Venice is exhausted, and so are you after fighting through it. These canal towns, lagoon cities and Adriatic harbours give you the architecture without the entrance fee.
Venice now charges day-trippers to enter, has banned large cruise ships from the central lagoon, and still receives roughly 30 million visitors a year against a resident population of about 50,000. The arithmetic is grim and the experience reflects it. The good news is that the rest of the upper Adriatic, plus a few cities further inland, were shaped by the same Venetian Republic and inherit a lot of the same look.

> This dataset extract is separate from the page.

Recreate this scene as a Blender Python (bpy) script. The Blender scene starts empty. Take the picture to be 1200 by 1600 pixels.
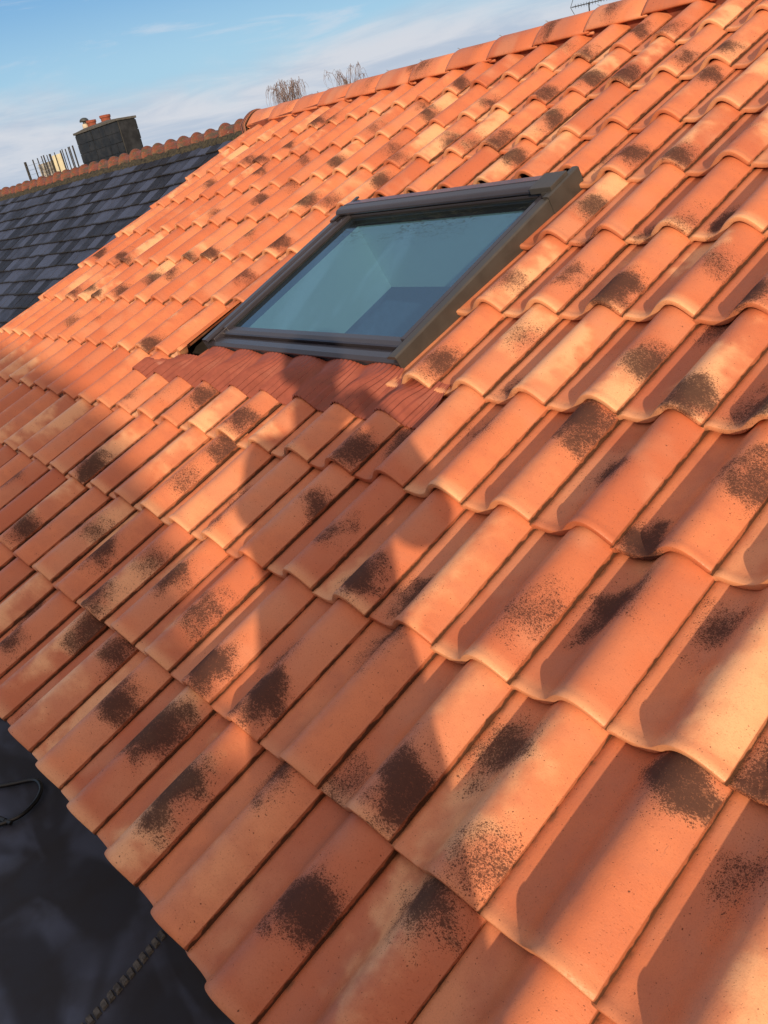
import bpy, bmesh, math, random
import numpy as np
from mathutils import Vector, Matrix
R_ = math.radians
random.seed(7); rng = np.random.default_rng(11)
SC = bpy.context.scene
COL = SC.collection

# ------------------------------------------------------------------ camera
cam_d = bpy.data.cameras.new('camera')
cam = bpy.data.objects.new('camera', cam_d); COL.objects.link(cam)
cam_d.sensor_fit = 'VERTICAL'; cam_d.sensor_height = 32.0; cam_d.sensor_width = 24.0
cam_d.lens = 1338.6/1600*32.0
cam_d.clip_start = 0.02; cam_d.clip_end = 3000
CP = (2.21959764, -0.22168089, 1.20784786)
CM = ((0.625772, -0.194183, 0.755448), (0.75454, 0.396158, -0.52319), (-0.197682, 0.897414, 0.394424))
m4 = Matrix(CM).to_4x4(); m4.translation = Vector(CP)
cam.matrix_world = m4
SC.camera = cam
SC.render.resolution_x = 768; SC.render.resolution_y = 1024

# ------------------------------------------------------------------ light
SUN_EL = R_(12.0)
TR = Vector((-0.805*math.cos(SUN_EL), 0.593*math.cos(SUN_EL), -math.sin(SUN_EL))).normalized()  # travel
sun_d = bpy.data.lights.new('sun', 'SUN')
sun_d.energy = 4.4; sun_d.angle = R_(0.6); sun_d.color = (1.0, 0.78, 0.52)
sun = bpy.data.objects.new('sun', sun_d); COL.objects.link(sun)
sun.rotation_euler = TR.to_track_quat('-Z', 'Y').to_euler()
sun.location = (8, -8, 6)

world = bpy.data.worlds.new('World'); SC.world = world
world.use_nodes = True
nt = world.node_tree; nt.nodes.clear()
def N(t, typ, **kw):
    n = t.nodes.new(typ)
    for k, v in kw.items(): setattr(n, k, v)
    return n
wo = N(nt, 'ShaderNodeOutputWorld'); bg = N(nt, 'ShaderNodeBackground')
sky = N(nt, 'ShaderNodeTexSky'); sky.sky_type = 'NISHITA'; sky.sun_disc = False
sky.sun_elevation = SUN_EL; sky.sun_rotation = math.atan2(0.805, -0.593)
sky.air_density = 1.0; sky.dust_density = 0.6; sky.ozone_density = 1.6
bg.inputs['Strength'].default_value = 0.15
tc = N(nt, 'ShaderNodeTexCoord'); sep = N(nt, 'ShaderNodeSeparateXYZ')
nt.links.new(tc.outputs['Generated'], sep.inputs[0])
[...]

Cities the Venetians built
Ljubljana, Slovenia
Ljubljana sits on a small river with bridges by Jože Plečnik, has a hilltop castle, and a car-free old town that you can walk in 20 minutes. It looks faintly Venetian because for a long time it answered to the same trading networks. The food market by Plečnik's colonnade still runs six days a week.
Trieste, Italy
An hour east of Venice by train and culturally another country. Piazza Unità d'Italia opens straight onto the sea, the cafes still serve the same espresso blends Joyce drank between writing sessions, and the karst plateau above the city has Roman ruins almost no one visits.
Piran, Slovenia
The most obvious Venetian fingerprint on the Slovenian coast. Tartini Square is shaped like the back of a former harbour, the cathedral campanile is a smaller cousin of San Marco's, and you can walk the whole peninsula in 15 minutes.
Rovinj, Croatia
Istrian Venice, more or less. The old town pushes out into the sea on its own little peninsula, the church of St. Euphemia sits at the top, and the lanes below are arranged for shade rather than tourist throughput.
Italian canal cities that aren't Venice
Chioggia
Chioggia is in the same lagoon as Venice, 25 km south, and sometimes called Little Venice by people who haven't actually been to it. It has canals, fish markets, working boats, and almost no foreign visitors. It is what Venice used to feel like at 7 a.m.
Treviso
Twenty minutes by train inland from Venice and full of smaller canals, weeping willows over running water, and the original Tiramisu (the dessert was invented at Le Beccherie in 1972). The Saturday market under the arcades is one of the best in the Veneto.
Comacchio
Down in Emilia-Romagna, in the Po Delta. Three connected bridges over a single canal junction, eel fishing traditions, and a regional park full of pink flamingos that wintered here long before Instagram noticed.
Mantua
Surrounded on three sides by artificial lakes built in the 12th century. The Gonzaga palaces, especially the Palazzo Te frescoes by Giulio Romano, hold up to anything in Venice and you can usually have a room to yourself.
When the look matters more than the geography
Bruges and Ghent
Flemish merchant cities with canal frontages and bell towers. Ghent in particular is now the smarter pick because Bruges has its own crowd problem on summer weekends.
Annecy, France
An Alpine town with three canals running through the old centre and a lake clean enough to swim across by the end of June.
Colmar, France
Half-timbered, on a small canal network locals call Little Venice. More on Colmar in our piece on alternatives to Paris.
If you must go to Venice
Stay overnight, walk Cannaregio or Castello rather than San Marco, and aim for November. The city in fog, with the acqua alta boots laid out at every hotel, is the one most travellers never see and is the version worth the trip.